Die Germanen – als "ein Naturvolk" - , so analysiert Nadler, hatten sich unter den Römern und Romanen niedergelassen, "unter einem Kulturvolk als Wirt und Besiegtem. Gast und Wirt vermischten sich körperlich miteinander." Dieser "völkische Vorgang wandelte sich zu einem geistesgeschichtlichen. Der Gast, körperlich aus dem Blute des Wirtes wiedergeboren, nahm nun in geistiger Wiedergeburt Glauben, Bildung, Schrifttum des besiegten Kulturvolkes in sich auf". (S. 2f.) Die Germanen waren folglich in der Lage, die besten Eigenschaften der anderen "Rasse" in ihre Entwicklung aufzunehmen.
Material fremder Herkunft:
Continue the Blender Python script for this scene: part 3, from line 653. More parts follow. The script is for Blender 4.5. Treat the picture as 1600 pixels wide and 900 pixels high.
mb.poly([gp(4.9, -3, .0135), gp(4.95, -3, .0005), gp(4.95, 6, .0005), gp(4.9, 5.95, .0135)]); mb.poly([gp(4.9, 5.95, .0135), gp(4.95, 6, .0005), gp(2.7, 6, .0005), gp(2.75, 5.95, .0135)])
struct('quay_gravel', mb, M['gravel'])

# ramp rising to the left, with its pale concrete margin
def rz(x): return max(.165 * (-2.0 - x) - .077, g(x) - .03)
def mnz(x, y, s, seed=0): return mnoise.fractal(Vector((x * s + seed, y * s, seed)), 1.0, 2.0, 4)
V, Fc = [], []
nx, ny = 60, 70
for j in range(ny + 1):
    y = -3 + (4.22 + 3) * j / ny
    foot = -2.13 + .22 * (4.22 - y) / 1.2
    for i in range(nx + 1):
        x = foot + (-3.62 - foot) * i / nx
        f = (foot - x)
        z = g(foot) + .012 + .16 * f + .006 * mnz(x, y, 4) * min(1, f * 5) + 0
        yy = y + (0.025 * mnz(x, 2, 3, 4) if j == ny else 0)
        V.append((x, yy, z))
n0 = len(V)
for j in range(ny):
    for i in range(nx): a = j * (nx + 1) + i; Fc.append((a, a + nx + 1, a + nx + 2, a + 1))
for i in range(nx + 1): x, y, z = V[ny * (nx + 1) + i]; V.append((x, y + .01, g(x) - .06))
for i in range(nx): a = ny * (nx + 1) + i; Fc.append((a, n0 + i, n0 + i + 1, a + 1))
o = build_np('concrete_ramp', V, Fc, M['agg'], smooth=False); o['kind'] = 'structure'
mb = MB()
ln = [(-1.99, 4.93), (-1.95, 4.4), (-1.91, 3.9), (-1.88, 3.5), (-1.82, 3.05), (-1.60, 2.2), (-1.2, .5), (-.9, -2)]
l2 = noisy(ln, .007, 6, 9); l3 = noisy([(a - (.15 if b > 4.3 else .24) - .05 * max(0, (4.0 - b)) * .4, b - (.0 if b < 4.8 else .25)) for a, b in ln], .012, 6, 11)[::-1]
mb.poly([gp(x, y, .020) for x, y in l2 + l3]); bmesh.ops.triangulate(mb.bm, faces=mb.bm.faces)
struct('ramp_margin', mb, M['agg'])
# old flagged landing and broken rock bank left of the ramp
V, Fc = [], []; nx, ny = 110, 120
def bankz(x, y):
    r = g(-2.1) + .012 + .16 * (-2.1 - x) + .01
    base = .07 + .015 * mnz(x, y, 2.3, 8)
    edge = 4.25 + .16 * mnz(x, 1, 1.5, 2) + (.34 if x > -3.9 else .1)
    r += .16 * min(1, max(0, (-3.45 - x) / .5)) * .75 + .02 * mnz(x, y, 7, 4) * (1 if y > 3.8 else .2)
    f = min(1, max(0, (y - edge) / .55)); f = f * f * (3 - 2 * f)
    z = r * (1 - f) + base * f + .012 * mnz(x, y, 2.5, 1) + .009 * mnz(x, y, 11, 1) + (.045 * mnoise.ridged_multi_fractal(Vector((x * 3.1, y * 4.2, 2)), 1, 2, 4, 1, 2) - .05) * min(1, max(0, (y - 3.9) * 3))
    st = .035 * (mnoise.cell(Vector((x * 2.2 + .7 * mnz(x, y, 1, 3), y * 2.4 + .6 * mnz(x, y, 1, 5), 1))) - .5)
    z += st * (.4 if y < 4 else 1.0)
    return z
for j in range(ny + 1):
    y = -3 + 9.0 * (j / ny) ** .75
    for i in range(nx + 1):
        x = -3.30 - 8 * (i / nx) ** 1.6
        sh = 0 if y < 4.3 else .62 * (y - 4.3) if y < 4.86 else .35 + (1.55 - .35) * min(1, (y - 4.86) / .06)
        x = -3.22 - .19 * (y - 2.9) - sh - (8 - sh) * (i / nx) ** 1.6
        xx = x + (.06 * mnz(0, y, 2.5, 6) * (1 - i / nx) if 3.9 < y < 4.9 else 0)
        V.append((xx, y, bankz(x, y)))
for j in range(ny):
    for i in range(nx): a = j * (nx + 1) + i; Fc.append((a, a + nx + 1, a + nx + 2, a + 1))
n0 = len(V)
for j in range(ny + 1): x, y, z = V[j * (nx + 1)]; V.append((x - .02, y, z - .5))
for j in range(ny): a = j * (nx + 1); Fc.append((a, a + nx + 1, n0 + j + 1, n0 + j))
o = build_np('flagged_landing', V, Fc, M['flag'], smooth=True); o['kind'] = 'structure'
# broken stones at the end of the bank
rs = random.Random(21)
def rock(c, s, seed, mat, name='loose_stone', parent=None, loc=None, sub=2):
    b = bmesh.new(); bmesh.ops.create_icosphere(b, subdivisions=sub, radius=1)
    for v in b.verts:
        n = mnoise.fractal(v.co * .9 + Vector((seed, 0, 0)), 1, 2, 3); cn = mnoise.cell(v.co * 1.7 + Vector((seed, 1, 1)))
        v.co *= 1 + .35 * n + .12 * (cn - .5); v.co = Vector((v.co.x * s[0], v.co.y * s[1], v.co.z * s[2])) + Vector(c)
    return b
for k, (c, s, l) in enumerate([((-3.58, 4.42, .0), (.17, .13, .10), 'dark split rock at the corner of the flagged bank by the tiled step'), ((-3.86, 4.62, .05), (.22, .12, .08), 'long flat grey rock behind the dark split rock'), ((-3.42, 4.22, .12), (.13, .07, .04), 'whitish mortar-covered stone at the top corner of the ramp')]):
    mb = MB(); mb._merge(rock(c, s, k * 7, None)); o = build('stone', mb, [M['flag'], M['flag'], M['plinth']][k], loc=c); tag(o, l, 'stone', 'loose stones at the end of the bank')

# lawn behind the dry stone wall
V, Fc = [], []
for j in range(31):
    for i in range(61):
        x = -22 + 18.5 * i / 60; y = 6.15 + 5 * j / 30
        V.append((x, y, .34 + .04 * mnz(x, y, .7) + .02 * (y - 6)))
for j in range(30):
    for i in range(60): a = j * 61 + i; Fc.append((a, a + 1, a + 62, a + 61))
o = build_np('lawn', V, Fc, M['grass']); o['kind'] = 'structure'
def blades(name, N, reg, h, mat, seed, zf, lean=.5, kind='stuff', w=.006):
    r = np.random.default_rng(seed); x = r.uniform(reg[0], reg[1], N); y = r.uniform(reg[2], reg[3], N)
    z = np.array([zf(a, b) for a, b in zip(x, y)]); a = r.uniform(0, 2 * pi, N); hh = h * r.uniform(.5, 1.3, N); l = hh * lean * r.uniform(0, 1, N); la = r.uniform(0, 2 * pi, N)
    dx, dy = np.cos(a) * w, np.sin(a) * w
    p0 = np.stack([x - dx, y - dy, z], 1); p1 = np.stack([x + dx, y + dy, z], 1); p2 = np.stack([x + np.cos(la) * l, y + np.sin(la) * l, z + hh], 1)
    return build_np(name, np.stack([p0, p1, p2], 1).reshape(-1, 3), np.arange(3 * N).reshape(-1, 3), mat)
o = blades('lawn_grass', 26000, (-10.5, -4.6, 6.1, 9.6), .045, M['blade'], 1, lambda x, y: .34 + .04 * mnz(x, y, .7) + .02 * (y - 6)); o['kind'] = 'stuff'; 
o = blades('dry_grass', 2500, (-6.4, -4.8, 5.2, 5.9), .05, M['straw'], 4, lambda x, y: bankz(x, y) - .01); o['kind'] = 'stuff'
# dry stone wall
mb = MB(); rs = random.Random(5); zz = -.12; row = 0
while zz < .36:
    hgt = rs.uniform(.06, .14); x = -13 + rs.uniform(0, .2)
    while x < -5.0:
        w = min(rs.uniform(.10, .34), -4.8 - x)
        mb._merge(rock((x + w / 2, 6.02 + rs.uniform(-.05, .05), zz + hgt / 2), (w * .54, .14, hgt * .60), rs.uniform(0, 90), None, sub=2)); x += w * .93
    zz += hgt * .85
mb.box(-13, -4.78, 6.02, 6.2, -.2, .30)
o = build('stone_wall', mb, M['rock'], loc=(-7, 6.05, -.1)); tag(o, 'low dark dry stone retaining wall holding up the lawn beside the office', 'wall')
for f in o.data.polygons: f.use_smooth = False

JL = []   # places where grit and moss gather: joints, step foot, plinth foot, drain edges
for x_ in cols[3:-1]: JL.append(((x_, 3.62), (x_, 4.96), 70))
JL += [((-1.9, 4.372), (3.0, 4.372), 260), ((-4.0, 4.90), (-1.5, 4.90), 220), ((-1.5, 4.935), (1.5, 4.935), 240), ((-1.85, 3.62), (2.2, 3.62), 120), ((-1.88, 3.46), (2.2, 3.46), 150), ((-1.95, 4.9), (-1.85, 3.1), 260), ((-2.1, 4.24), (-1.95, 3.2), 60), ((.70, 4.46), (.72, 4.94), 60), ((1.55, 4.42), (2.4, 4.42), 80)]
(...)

Die Literaturgeschichte ist für Nadler nun abhängig von der Entfaltung der deutschen Stämme und Landschaften. Für die Literatur der Klassik zeichnen zum Beispiel die sogenannten "Altstämme" (Franken, Thüringer, "Alemannen") verantwortlich, die Romantik hingegen ist ein Produkt der Entwicklung der "Neustämme", die jedoch zunächst die "Eindeutschung der Slavenwelt von der Elbe bis zur Memel" leisten mußten. Die Romantik wird von Nadler verstanden als das "Erwachen des deutschen Blutes in den eingedeutschten Völkern": Sie "ist die Krönung des ostdeutschen Siedelwerkes, als das gemischte Blut langsam zur Ruhe gekommen war, die Verdeutschung der Seele nach der Verdeutschung der Erde und des Blutes". (S. 6) Dementsprechend kann man "einen Schlesier nie für einen Klassizisten erklären, weil er ein halbes hundert Sechsfüßler schrieb, oder einen Schwaben für einen Romantiker, weil ihn eine Märchennovelle freute oder weil er mit Schleiermacher oder Hardenberg einen flüchtigen Händedruck wechselte." (S. 10)

©rein

Quelle

  • Joseph Nadler: Literaturgeschichte der deutschen Stämme und Landschaften, Bd. 1, 3. Aufl., Regensburg 1929.

Wichtige Schriften

  • Literaturgeschichte der deutschen Stämme und Landschaften [1912-1928], 4. Auflage 1938-1941 mit neuem Titel: Literaturgeschichte des deutschen Volkes. Dichtung und Schrifttum der deutschen Stämme und Landschaften

Sekundärliteratur

  • D. Kelling: Joseph Nadler und der deutsche Faschismus, in: Brücken. Germanistisches Jahrbuch DDR-CSSR, Prag 1986/87, S. 132-147.
  • S. Meissl: Zur Wiener Neugermanistik der 30er Jahre: Stamm, Volk, Rasse, Reich. Über Joseph Nadlers literaturwissenschaftliche Position, in: K. Amann u.a. (Hg.): Österreichische Literatur der 30er Jahre, Wien 1985, S. 130-146.
  • V. Suchy: Joseph Nadler und die österreichische Literaturwissenschaft, in: Wort in der Zeit 9 (1963), S. 19-30.